„W bieżącym roku uda się Morawieckiemu ograniczyć wyłudzenia podatku VAT na okrągłą sumkę 20 miliardów złotych. Straszny kwas i siara – jak mawia młodzież” – napisał w liście do byłych ministrów finansów Jacka Rostowskiego i Mateusza Szczurka szef Związku Przedsiębiorców i Pracodawców Cezary Kaźmierczak.
„Wielokrotnie, Panowie, nas prostych chamów z polskiego biznesu w białych skarpetkach i kubotach, którzy kołatali do Was w tej sprawie, pouczaliście ze swoich nieosiągalnych wyżyn intelektualnych, to ja proszę pouczcie i teraz – jak to możliwe teraz i jak to było możliwe za Waszych rządów” – pisze Kaźmierczak i dodaje, że większość tych wyłudzeń miała miejsce w sektorze paliwowym. „Cłami i akcyzą u Was zajmował się bohater moich niezliczonych wystąpień, wiceminister Jacek Kapica. (…) Jak to jest możliwe, że dziesiątki naszych pism, konferencji i raportów pozostało bez odpowiedzi?

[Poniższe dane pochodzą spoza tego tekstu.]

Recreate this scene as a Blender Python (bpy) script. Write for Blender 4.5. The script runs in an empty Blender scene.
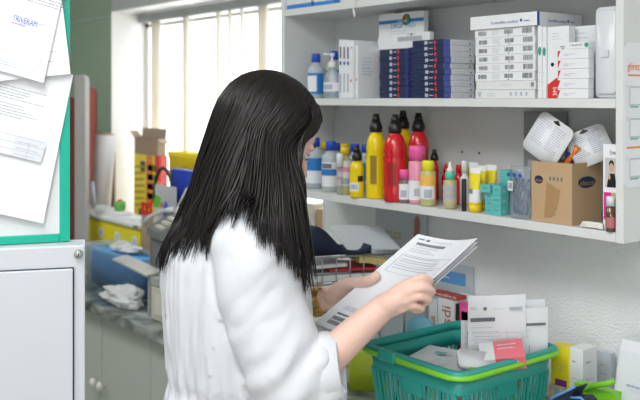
import bpy, bmesh, math, random
from mathutils import Vector, Matrix, noise
from mathutils.bvhtree import BVHTree
random.seed(7)
R = math.radians
S = bpy.context.scene
COL = S.collection

# ------------------------------------------------------------ camera, sky, lamps, exposure
CY, SY = 0.7835, 0.6214                 # the camera looks along (-CY, SY); the wall of shelves runs along X
F = 889.0
HZ = 98.0                               # eye level row in a 640x400 frame
EYE = 1.6
cam_d = bpy.data.cameras.new('camera'); cam = bpy.data.objects.new('camera', cam_d); COL.objects.link(cam)
cam.location = (0, 0, EYE); cam.rotation_euler = (R(90), 0, math.asin(CY))
cam_d.sensor_width = 36; cam_d.lens = F / 640 * 36; cam_d.shift_y = -(200 - HZ) / 640
cam_d.clip_start = 0.05
S.camera = cam
cam_d.dof.use_dof = True; cam_d.dof.focus_distance = 1.85; cam_d.dof.aperture_fstop = 4.5
w = bpy.data.worlds.new('daylight'); S.world = w; w.use_nodes = True
w.node_tree.nodes['Background'].inputs[0].default_value = (0.93, 0.97, 1, 1)
w.node_tree.nodes['Background'].inputs[1].default_value = 2.0
def area(name, loc, rot, sx, sy, power, col=(1, 1, 1)):
    l = bpy.data.lights.new(name, 'AREA'); l.shape = 'RECTANGLE'; l.size = sx; l.size_y = sy; l.energy = power; l.color = col
    o = bpy.data.objects.new(name, l); COL.objects.link(o); o.location = loc; o.rotation_euler = rot
    return o
area('window_daylight', (-3.02, 2.25, 1.55), (R(-90), 0, 0), 1.5, 1.1, 22, (0.95, 0.98, 1))
area('ceiling_lamp_light', (-0.9, 0.1, 2.53), (0, 0, 0), 1.2, 0.6, 19, (0.97, 0.99, 1))
area('ceiling_lamp_light', (0.7, -0.6, 2.53), (0, 0, 0), 1.2, 0.6, 19, (0.97, 0.99, 1))
area('ceiling_lamp_light', (-3.2, 0.3, 2.53), (0, 0, 0), 1.2, 0.6, 12, (0.97, 0.99, 1))
area('back_room_fill_light', (0.9, -1.9, 1.5), (R(90), 0, R(-20)), 1.8, 1.6, 24, (0.96, 0.98, 1))  # added fill lamp behind the camera; the wall there has no window
vs = S.view_settings
vs.view_transform = 'Standard'; vs.look = 'None'; vs.gamma = 1; vs.use_curve_mapping = False
vs.exposure = 0.08

# ------------------------------------------------------------ helpers
def xw(px, y):                          # X along the wall of a thing seen at photo column px standing at wall distance y
    k = (px - 320) / F
    t = y / (SY + CY * k)
    return t * (-CY + SY * k)
def dep(px, y):
    return y / (SY + CY * (px - 320) / F)
def zw(px, py, y):
    return EYE - (py - HZ) / F * dep(px, y)
def C(px, py, d):                       # point at depth d in the person's own frame
    return Vector(((px - 320) / F * d, d, EYE - (py - HZ) / F * d))
def W(c):                               # person frame to room
    return Vector((-CY * c[1] + SY * c[0], SY * c[1] + CY * c[0], c[2]))

MATS = {}
def mat(name, col, rough=0.55, metal=0, trans=0, alpha=1, bump=0, bscale=60, var=0.03, emis=None, spec=0.5, sub=0, coat=0, stretch=None):
    if name in MATS: return MATS[name]
    m = bpy.data.materials.new(name); m.use_nodes = True
    nt = m.node_tree; b = nt.nodes['Principled BSDF']
    c = tuple(col) + (1,)
    tc = nt.nodes.new('ShaderNodeTexCoord'); nz = nt.nodes.new('ShaderNodeTexNoise'); nz.inputs['Scale'].default_value = bscale if bump else 12
    nz.inputs['Detail'].default_value = 3
    mp = nt.nodes.new('ShaderNodeMapping')
    if stretch: mp.inputs['Scale'].default_value = stretch
    nt.links.new(tc.outputs['Object'], mp.inputs[0]); nt.links.new(mp.outputs[0], nz.inputs['Vector'])
    mx = nt.nodes.new('ShaderNodeMix'); mx.data_type = 'RGBA'
    mx.inputs[6].default_value = tuple(max(0, x * (1 - var)) for x in col) + (1,)
    mx.inputs[7].default_value = tuple(min(1, x * (1 + var)) for x in col) + (1,)
    nt.links.new(nz.outputs['Fac'], mx.inputs[0]); nt.links.new(mx.outputs[2], b.inputs['Base Color'])
    b.inputs['Roughness'].default_value = rough; b.inputs['Metallic'].default_value = metal
    b.inputs['Transmission Weight'].default_value = trans; b.inputs['Alpha'].default_value = alpha
    b.inputs['Specular IOR Level'].default_value = spec
    b.inputs['Coat Weight'].default_value = coat
    if sub: b.inputs['Subsurface Weight'].default_value = sub; b.inputs['Subsurface Radius'].default_value = (0.02, 0.008, 0.004); b.inputs['Subsurface Scale'].default_value = 0.4
    if emis: b.inputs['Emission Color'].default_value = tuple(emis[:3]) + (1,); b.inputs['Emission Strength'].default_value = emis[3]
    if bump:
        bp = nt.nodes.new('ShaderNodeBump'); bp.inputs['Strength'].default_value = bump; bp.inputs['Distance'].default_value = 0.004
        nt.links.new(nz.outputs['Fac'], bp.inputs['Height']); nt.links.new(bp.outputs[0], b.inputs['Normal'])
    MATS[name] = m
    return m

TXT = {}
def text_geo(s):
    if s in TXT: return TXT[s]
    cu = bpy.data.curves.new('t', 'FONT'); cu.body = s; cu.size = 1; cu.resolution_u = 2
    o = bpy.data.objects.new('t', cu)
    me = o.to_mesh()
    vs_ = [v.co.copy() for v in me.vertices]; fs = [tuple(p.vertices) for p in me.polygons]
    o.to_mesh_clear(); bpy.data.objects.remove(o); bpy.data.curves.remove(cu)
    wd = max((v.x for v in vs_), default=1)
    TXT[s] = (vs_, fs, wd)
    return TXT[s]

def front(y): return Matrix(((1, 0, 0, 0), (0, 0, -1, y), (0, 1, 0, 0), (0, 0, 0, 1)))       # face towards -y
def side(x): return Matrix(((0, 0, 1, x), (1, 0, 0, 0), (0, 1, 0, 0), (0, 0, 0, 1)))        # face towards +x
def top(z): return Matrix(((1, 0, 0, 0), (0, 1, 0, 0), (0, 0, 1, z), (0, 0, 0, 1)))

class MB:
    def __init__(s): s.v = []; s.f = []; s.m = []; s.sm = []; s.mats = []; s.M = None
    def mi(s, m):
        if m not in s.mats: s.mats.append(m)
        return s.mats.index(m)
    def add(s, vs_, fs, m, smooth=False):
        o = len(s.v)
        for v in vs_:
            v = Vector(v)
            if s.M is not None: v = s.M @ v
            s.v.append(v)
        i = s.mi(m)
        for f in fs: s.f.append([a + o for a in f]); s.m.append(i); s.sm.append(smooth)
        return s
    def box(s, x0, x1, y0, y1, z0, z1, m):
        vs_ = [(x, y, z) for z in (z0, z1) for y in (y0, y1) for x in (x0, x1)]
        return s.add(vs_, [(0, 2, 3, 1), (4, 5, 7, 6), (0, 1, 5, 4), (1, 3, 7, 5), (3, 2, 6, 7), (2, 0, 4, 6)], m)
    def quad(s, Fm, u0, v0, u1, v1, m, w_=0.0005):
        return s.add([Fm @ Vector(p) for p in ((u0, v0, w_), (u1, v0, w_), (u1, v1, w_), (u0, v1, w_))], [(0, 1, 2, 3)], m)
    def poly(s, Fm, pts, m, w_=0.0006):
        return s.add([Fm @ Vector((p[0], p[1], w_)) for p in pts], [tuple(range(len(pts)))], m)
    def disc(s, Fm, u, v, r, m, w_=0.0007, n=20, ry=None):
        ry = ry or r
        return s.poly(Fm, [(u + r * math.cos(6.2832 * i / n), v + ry * math.sin(6.2832 * i / n)) for i in range(n)], m, w_)
    def bars(s, Fm, u, v, w_, h, m, seed=1, n=11):
        rr = random.Random(seed); x = u
        step = w_ / n
        for i in range(n):
            a = step * rr.uniform(.35, .8); s.quad(Fm, x, v, x + a, v + h, m, .0007); x += step
        return s
    def lines(s, Fm, u, v, w_, n, pitch, m, th=0.0008, seed=1):
        rr = random.Random(seed)
        for i in range(n):
            x = u; e = u + w_ * rr.uniform(.6, 1)
            while x < e:
                l = rr.uniform(.004, .014); s.quad(Fm, x, v - i * pitch, min(x + l, e), v - i * pitch + th, m, .0007); x += l + .0015
        return s
    def text(s, Fm, t, u, v, size, m, w_=0.0009, width=None, rot=0):
        vs_, fs, wd = text_geo(t)
        k = size if width is None else width / wd
        c, q = math.cos(rot), math.sin(rot)
        pts = [Fm @ Vector((u + (p.x * c * k - p.y * q * size), v + (p.x * q * k + p.y * c * size), w_)) for p in vs_]
        return s.add(pts, fs, m)
    def rprism(s, w_, d, z0, z1, r, m, n=5, tap=1.0, smooth=True, cx=0, cy=0, edge=0.0):
        def ring(sc, z, off=0):
            out = []
            rr = max(r - off, 1e-4)
            for k, (sx, sy) in enumerate(((1, 1), (-1, 1), (-1, -1), (1, -1))):
                for i in range(n + 1):
                    a = math.pi / 2 * (k + i / n)
                    out.append((cx + ((w_ / 2 - r) * sx + rr * math.cos(a)) * sc, cy + ((d / 2 - r) * sy + rr * math.sin(a)) * sc, z))
            return out
        rings = [ring(1, z0, edge), ring(1, z0 + edge), ring(tap, z1 - edge), ring(tap, z1, edge)] if edge else [ring(1, z0), ring(tap, z1)]
        return s.loft(rings, m, True, smooth)
    def loft(s, rings, m, cap=True, smooth=True):
        n = len(rings[0]); vs_ = [p for r_ in rings for p in r_]; fs = []
        for i in range(len(rings) - 1):
            for j in range(n):
                k = (j + 1) % n
                fs.append((i * n + j, i * n + k, (i + 1) * n + k, (i + 1) * n + j))
        if cap: fs.append(tuple(range(n - 1, -1, -1))); fs.append(tuple((len(rings) - 1) * n + j for j in range(n)))
        return s.add(vs_, fs, m, smooth)
    def lathe(s, prof, m, n=20, sx=1, sy=1, cx=0, cy=0):
        return s.loft([[(cx + r * sx * math.cos(6.28318 * j / n), cy + r * sy * math.sin(6.28318 * j / n), z) for j in range(n)] for r, z in prof], m)
    def tube(s, pts, r, m, n=8, closed=False):
        pts = [Vector(p) for p in pts]; rings = []
        N = len(pts); up = None
        for i, p in enumerate(pts):
            a = pts[i - 1] if i > 0 else (pts[-1] if closed else p); b = pts[(i + 1) % N] if (i < N - 1 or closed) else p
            t = (b - a)
            t = t.normalized() if t.length > 1e-9 else Vector((0, 0, 1))
            if up is None:
                up = Vector((0, 0, 1)) if abs(t.z) < .9 else Vector((1, 0, 0))
            e1 = (up - t * up.dot(t)).normalized(); e2 = t.cross(e1); up = e1
            rr = r[i] if isinstance(r, (list, tuple)) else r
            rings.append([p + (e1 * math.cos(6.28318 * j / n) + e2 * math.sin(6.28318 * j / n)) * rr for j in range(n)])
        if closed: rings.append(rings[0])
        return s.loft(rings, m, not closed)
    def ellip(s, c, axes, rads, m, nu=20, nv=12):
        rings = []
        for i in range(1, nv):
            th = math.pi * i / nv
            rings.append([Vector(c) + axes[0] * (rads[0] * math.sin(th) * math.cos(6.28318 * j / nu)) + axes[1] * (rads[1] * math.sin(th) * math.sin(6.28318 * j / nu)) + axes[2] * (-rads[2] * math.cos(th)) for j in range(nu)])
        return s.loft(rings, m)
    def build(s, name, parent=None, bevel=0, mods=None):
        me = bpy.data.meshes.new(name); me.from_pydata([tuple(v) for v in s.v], [], s.f)
        for m in s.mats: me.materials.append(m)
        me.polygons.foreach_set('material_index', s.m); me.polygons.foreach_set('use_smooth', s.sm)
        me.update()
        o = bpy.data.objects.new(name, me); COL.objects.link(o)
        if parent: o.parent = parent
        if bevel:
            b = o.modifiers.new('bevel', 'BEVEL'); b.width = bevel; b.segments = 2; b.limit_method = 'ANGLE'; b.angle_limit = R(40)
        return o
def tag(o, label=None, cat=None, group=None, kind=None):
    if label: o['label'] = label
    if cat: o['category'] = cat
    if group: o['group'] = group
    if kind: o['kind'] = kind
    return o
def thing(name, label, cat, loc=(0, 0, 0), rz=0, group=None):
    o = bpy.data.objects.new(name, None); COL.objects.link(o); o.empty_display_size = .05
    o.location = loc; o.rotation_euler = (0, 0, rz)
    return tag(o, label, cat, group)
def put(o, loc, rz=0, rx=0, ry=0):
    o.location = loc; o.rotation_euler = (rx, ry, rz); return o
def struct(name, mb): return tag(mb.build(name), kind='structure')
ORD = ['lowest', 'second from the bottom', 'third from the bottom', 'fourth from the bottom', 'fifth from the bottom', 'sixth from the bottom', 'seventh from the bottom', 'eighth from the bottom', 'ninth from the bottom', 'topmost']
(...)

Jak to jest możliwe, że skargi do Was na Kapicę – kierowane były do odpowiedzi do niego. Jak to możliwe, że zawiadomienia o popełnieniu przestępstwa Prokuratury umarzały lub nie wszczynały postępowań?” – pyta autor.
I dalej: „Jak to jest możliwe, że z faceta, któremu między palcami przepływało 20 miliardów rocznie, czyniliście bohatera „walki z nieuczciwymi przedsiębiorcami” (oczywiście z polskiego sektora MSP). Walczył owszem – próbował wykończyć polską branże instalatorów szaf przesuwnych, podstępnie zmieniając interpretację podatkową, bez zmiany prawa i naliczając podatki 5 lat wstecz czy też wykończył cały polski sektor skażania alkoholu na cele przemysłowe – a w tym właśnie czasie, oczywiście na zasadzie całkowitego braku koincydencji zdarzeń – z Ukrainy wjechały setki pociągów ze „skażonym” alkoholem, zwolnione z VAT, jako „towar nigdzie indziej niesklasyfikowany” – jak to szczegółowo opisał w raporcie NIK”.
List jest pełen wyrzutów – skąd taki brak działań. Czekamy na odpowiedź zainteresowanych. Jeśli się pojawi, Salon24 na pewno ją opublikuje.